Ryoichi Wago, 48, flew to the French region of Jura to attend the July 20 awards ceremony.

Wago edited more than 1,000 poems he tweeted after the Great East Japan Earthquake and tsunami on March 11, 2011, and published them in the book “Shi no Tsubute” (Pebbles of Poetry).

The French translation, “Jets de poemes: dans le vif de Fukushima,” won the foreign poetry category of the Prix de la Revue Nunc, an annual poetry award founded this year by a French publisher.

The French poets and editors who judged the award praised Wago’s work for its “depth and purity of poetic language that arose from such tragic circumstances as the Fukushima nuclear disaster.”

Wago, a high school teacher of Japanese language in Fukushima, won the Chuya Nakahara Award, a Japanese poetry award, in 1999.

Five days after the disaster, Wago began posting on his Twitter account, seeking to share his sense of despair with others, as the city of Fukushima experienced strong aftershocks and rising radiation levels.

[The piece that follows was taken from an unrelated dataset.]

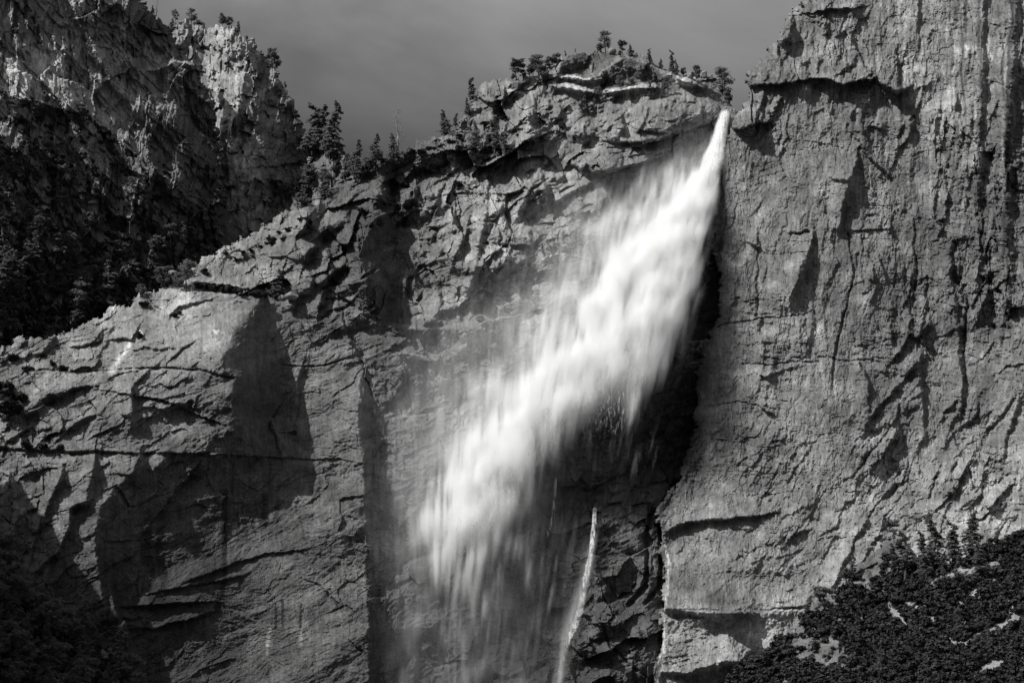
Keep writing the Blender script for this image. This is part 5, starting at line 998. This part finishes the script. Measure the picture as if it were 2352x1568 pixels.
v = spray_volume('spray', 860, 1710, 240, 1640, 58, 0.9, 3.2, tau_main, offs_main, sig_main, 1000)
tag(v, 'wind blown white spray drifting off the tall waterfall', 'spray', kind='stuff')

# falling sheets of water inside the spray, one behind the other, and the thin side streams
M_WATER, nt = clear_mat('falling_water'); N = nt.nodes.new; K = nt.links.new
df = N('ShaderNodeBsdfDiffuse'); tl = N('ShaderNodeBsdfTranslucent'); tp = N('ShaderNodeBsdfTransparent'); m1 = N('ShaderNodeMixShader'); m2 = N('ShaderNodeMixShader'); ou = N('ShaderNodeOutputMaterial'); aa = N('ShaderNodeAttribute'); aa.attribute_name = 'cover'
df.inputs[0].default_value = (.9, .9, .9, 1); tl.inputs[0].default_value = (.9, .9, .9, 1); m1.inputs[0].default_value = .35
tcn = N('ShaderNodeTexCoord'); mp = N('ShaderNodeMapping'); mp.inputs['Scale'].default_value = (.75, .25, .16); ns = N('ShaderNodeTexNoise'); ns.inputs['Scale'].default_value = 1.0; ns.inputs['Detail'].default_value = 5; ns.inputs['Roughness'].default_value = .65
K(tcn.outputs['Object'], mp.inputs[0]); K(mp.outputs[0], ns.inputs['Vector'])
mr = N('ShaderNodeMapRange'); mr.inputs[1].default_value = .32; mr.inputs[2].default_value = .62; K(ns.outputs[0], mr.inputs[0])
# cover: fully covered where the attribute is high, streaky where it is low
ad = N('ShaderNodeMath'); ad.operation = 'ADD'; K(mr.outputs[0], ad.inputs[0]); K(aa.outputs['Fac'], ad.inputs[1]); sb = N('ShaderNodeMath'); sb.operation = 'SUBTRACT'; K(ad.outputs[0], sb.inputs[0]); sb.inputs[1].default_value = 1.0; sb.use_clamp = True
pw = N('ShaderNodeMath'); pw.operation = 'MULTIPLY'; K(sb.outputs[0], pw.inputs[0]); pw.inputs[1].default_value = .9
K(df.outputs[0], m1.inputs[1]); K(tl.outputs[0], m1.inputs[2]); K(pw.outputs[0], m2.inputs[0]); K(tp.outputs[0], m2.inputs[1]); K(m1.outputs[0], m2.inputs[2]); K(m2.outputs[0], ou.inputs['Surface'])
def water_sheet(name, rows, depth_fn, cols, seed, parent=None, cover_k=1.0, ruff=1.5, step=3.0):
    # rows: (y, left x, right x, cover)
    ys = np.arange(rows[0][0], rows[-1][0], step); xl = np.interp(ys, [q[0] for q in rows], [q[1] for q in rows]); xr = np.interp(ys, [q[0] for q in rows], [q[2] for q in rows]); cv = np.interp(ys, [q[0] for q in rows], [q[3] for q in rows])
    t = np.linspace(0, 1, cols); PXs = xl[:, None]+(xr-xl)[:, None]*t[None]; PYs = np.repeat(ys[:, None], cols, 1)
    PXs = PXs + 3*fbm(PXs/30, PYs/60, 3, seed)
    d = depth_fn(PXs, PYs)+ruff*2*fbm(PXs/9, PYs/60, 3, seed+5)+ruff*1.2*np.sin(t*math.pi)[None]*-1
    x, y, z = at(PXs, PYs, d); V = np.stack([x, y, z], -1).reshape(-1, 3)
    i = np.arange(len(ys)-1)[:, None]*cols+np.arange(cols-1)[None]; F = np.stack([i, i+cols, i+cols+1, i+1], -1).reshape(-1, 4)
    edge = np.clip(np.minimum(t, 1-t)*5, 0, 1)[None]; fing = fbm(PXs/7, PYs/90, 3, seed+9)
    cov = cv[:, None]*(.35+.65*edge) + .35*fing - .45*(1-edge)
    cov *= np.clip((ys-ys[0])/(6 if ys[0] < 300 else 22)+.15, 0, 1)[:, None]
    me = tri_mesh(name, V, F, M_WATER); me.attributes.remove(me.attributes['sharp_face'])
    a = me.attributes.new('cover', 'FLOAT', 'POINT'); a.data.foreach_set('value', np.clip(cov*cover_k, 0, 1).astype(np.float32).ravel())
    o = bpy.data.objects.new(name, me); COL.objects.link(o)
    if parent: o.parent = parent
    return o
wf = bpy.data.objects.new('waterfall', None); COL.objects.link(wf); tag(wf, 'tall white waterfall leaping from the notch between the two rock walls', 'waterfall')
def off_depth(k): return lambda px, py: plane_depth(px, py, 1176, 784, 1200.0, FN)-np.interp(py, [255, 320, 420, 600, 800, 1100, 1600], [-8, 0, 10, 26, 30, 24, 26])-k
main_rows = [(256, 1658, 1677, 1.3), (300, 1644, 1668, 1.3), (350, 1630, 1662, 1.25), (420, 1600, 1648, 1.2), (500, 1560, 1626, 1.1), (600, 1500, 1602, 1.0), (700, 1440, 1572, .95), (800, 1395, 1530, .9), (860, 1370, 1512, .8), (930, 1330, 1480, .55), (990, 1320, 1455, .3), (1010, 1320, 1450, 0)]
for k in (4, 11, 17): water_sheet('water_sheet', main_rows, off_depth(k), 60, 70+k, wf, .6)
water_sheet('water_sheet', [(840, 1300, 1440, .2), (900, 1260, 1400, .8), (960, 1215, 1340, .9), (1050, 1140, 1270, .9), (1120, 1080, 1220, .8), (1200, 1020, 1165, .55), (1280, 990, 1110, .3), (1330, 990, 1080, 0)], off_depth(15), 50, 91, wf, .62)
water_sheet('water_sheet', [(560, 1568, 1604, 1.2), (600, 1562, 1596, 1.3), (625, 1566, 1590, .9), (640, 1570, 1584, .2)], off_depth(15), 14, 95, wf)
def wall_depth(Ls, k):
    def f(px, py): return np.array([[min(L.depth_at(float(px[i, j])+e, float(py[i, j])+q) for q in (-6, 0, 6) for e in (-4, 0, 4) for L in Ls) for j in range(px.shape[1])] for i in range(px.shape[0])])-k
    return f
for nm_l, rows, L_, k in (
    ('white ribbon of water dropping off the ledge right of the lower spray', [(1150, 1362, 1370, .5), (1172, 1360, 1371, 1.2), (1200, 1359, 1371, 1.25), (1250, 1354, 1366, 1.2), (1300, 1343, 1358, 1.1), (1340, 1334, 1352, .8), (1400, 1322, 1344, .9), (1440, 1308, 1328, .85), (1480, 1294, 1310, .65), (1540, 1278, 1292, .5), (1600, 1270, 1284, .4)], (D,), 7),
    ('thin trickle running down the dark wall under the spray', [(1082, 1271, 1280, .9), (1140, 1271, 1279, .95), (1184, 1266, 1277, .8), (1225, 1252, 1264, .8), (1240, 1252, 1260, .2)], (D,), 3),
    ('narrow stream sliding down the black gully at the foot of the right wall', [(1196, 1516, 1526, .4), (1230, 1521, 1530, .55), (1270, 1527, 1537, .6), (1290, 1531, 1541, .8), (1340, 1529, 1538, .75), (1390, 1525, 1533, .7), (1450, 1522, 1530, .65), (1495, 1520, 1532, .8), (1515, 1508, 1526, .8), (1600, 1498, 1514, .8)], (D, R), 2)):
    o = water_sheet('side_stream', rows, wall_depth(L_, k), 7, int(rows[0][1]), None, 1.0, .6)
    tag(o, nm_l, 'stream')
foot = Vector(at(1030, 1310, float(fall_depth(1030, 1310))))
wf.location = foot
for c in wf.children: c.location = -foot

“I would just end up with tears. I shall give my body and soul to making poems,” he tweeted.

“Radiation is falling/ It is a quiet night.”

In no time, the number of followers of his Twitter account shot up to more than 14,000 from only a few.

“I had been writing poems for many years, but had little response,” Wago recalled how he felt. “Twitter, which allows us to instantly receive responses, has brought revolution to the minds of poets.”

Six years have passed since the days when he just kept tweeting verses. He has been concerned how public attention of the disaster has waned, when he received news of the award.

Now he has renewed his resolution to “deliver messages of Fukushima to the world.”

“People appreciate the true virtue of spring only after experiencing winter,” said Wago. “I believe there is a language that can reach people around the world precisely because it comes from Fukushima.”